WASHINGTON (BP) – A new congressional bill would require the U.S. to designate Nigeria a Country of Particular Concern (CPC), indicating egregious, systemic and ongoing religious freedom violations in the country that is the deadliest for Christians.
The Nigeria Religious Freedom Accountability Act of 2025, introduced by U.S. Sen. Ted Cruz (R-TX), echoes a longstanding call by many religious freedom organizations including the bipartisan U.S. Commission on International Religious Freedom and the Southern Baptist Ethics & Religious Liberty Commission.
While more Christians are killed for their faith in Nigeria than anywhere else in the world, the U.S. State Department removed Nigeria from the list of CPCs in 2021, after levying the designation for the first time in 2020. The CPC designation carries a host of U.S. sanctions against the nation, including financial restrictions.
ERLC Senior Policy Analyst Katy Roberts welcomed the bill.
“Targeted violence against Christians in Nigeria has only intensified since the Biden administration made the determination to remove Nigeria’s CPC designation in 2021,” Roberts told Baptist Press. “Sen. Cruz’s bill rightly highlights something that the ERLC has consistently articulated: It is past time to reverse this erroneous decision.”
Roberts encouraged the U.S. to defend those persecuted for their faith.
“When our brothers and sisters in Christ run the risk of losing their lives on account of their faith, we should quickly come to their defense,” Roberts said. “Believers in Jesus Christ should abhor what is evil, hold fast to what is good, seeking to do justice and righteousness. Restoring Nigeria’s CPC designation would be a clear return to these principles.”
The U.S. State Department has not named CPCs since 2023, when Nigeria was omitted. Consistently since 2009, USCIRF has asked the State Department to designate Nigeria a CPC, including several requests this year.
“The abhorrent violence in Nigeria’s Middle Belt and the systematic, ongoing, and egregious attacks throughout Nigeria against Christians and Muslims are indications that government prevention efforts are failing and not protecting vulnerable religious communities,” USCIRF Chair Vicky Hartzler said in June. “U.S. government foreign assistance to Nigeria should efficiently and effectively support efforts to protect religious freedom.”
Sept. 9, the U.S. Senate referred the 2025 bill to the Foreign Relations Committee after two readings.
The bill targets for sanctions Nigerian federal authorities, state governors, judges, law enforcement officials and certain others who have promoted, enacted, or maintained Nigerian blasphemy laws, and/or tolerated religiously motivated violence by non-state actors including foreign terrorists. The bill levies sanctions for actions committed retroactively within 10 years prior to the act’s passage, and includes the designation of Boko Haram and ISIS-West Africa as Entities of Particular Concern (EPC).
Violence against Christians in Nigeria has mounted in recent months, particularly acts of violence by Fulani militants in the nation’s Middle Belt, although Fulani are predominantly Muslims who do not hold extremist views.
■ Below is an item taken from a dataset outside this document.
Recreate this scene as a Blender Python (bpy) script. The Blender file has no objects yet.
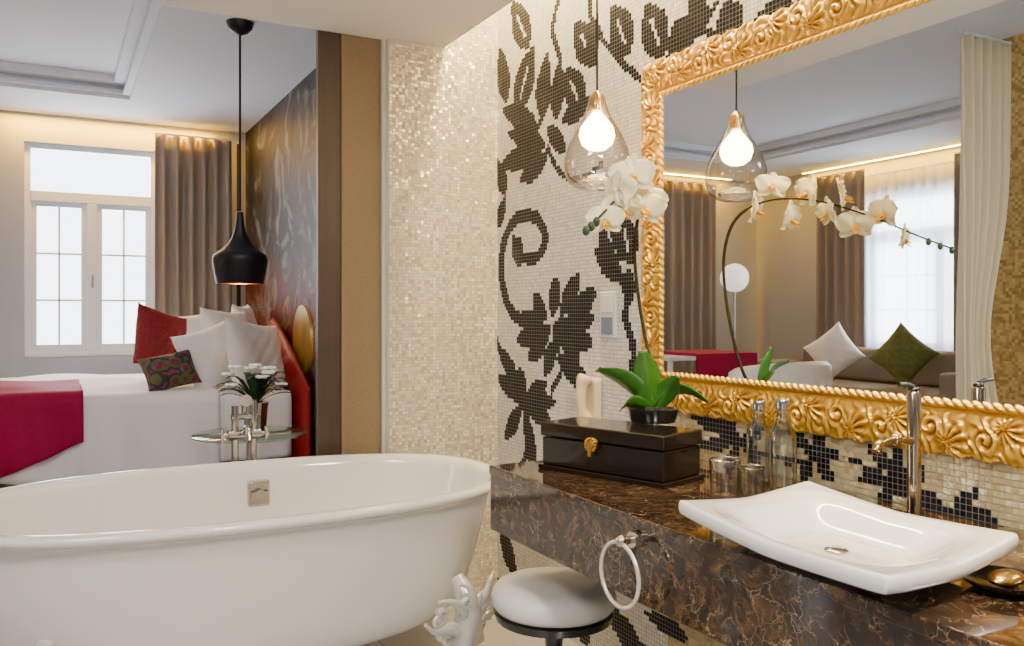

In the first seven months of 2025, Islamist groups killed 7,087 Christians and abducted 7,800 others because of their faith, the International Society for Civil Liberties and Rule of Law, or Intersociety, said in a new report.
The Intersociety numbers mark a sharp increase from previous reports. By comparison Open Doors, in its 2025 World Watch List of countries where Christians are most persecuted, tabulated 3,100 killings of Christians in Nigeria in all of 2024, ranking the country 7th on its list.
Nigerians and members of the international community have long accused Nigerian law enforcement and national security of not intervening to stop militant and terrorist attacks against Christians and other civilians. Many have called on the international community to exert pressure on Nigeria to uphold international religious freedom laws.
“The international community must recognize that the violence that (has) been unfolding in Nigeria’s Middle Belt for over a decade now bears all the hallmarks of an atrocity crime,” Scot Bower, U.K. CEO of CSW (formerly Christian Solidarity Worldwide) has said.
Nationwide, about 62,000 Christians have been killed for their faith in Nigeria since the year 2000, according to Genocide Watch.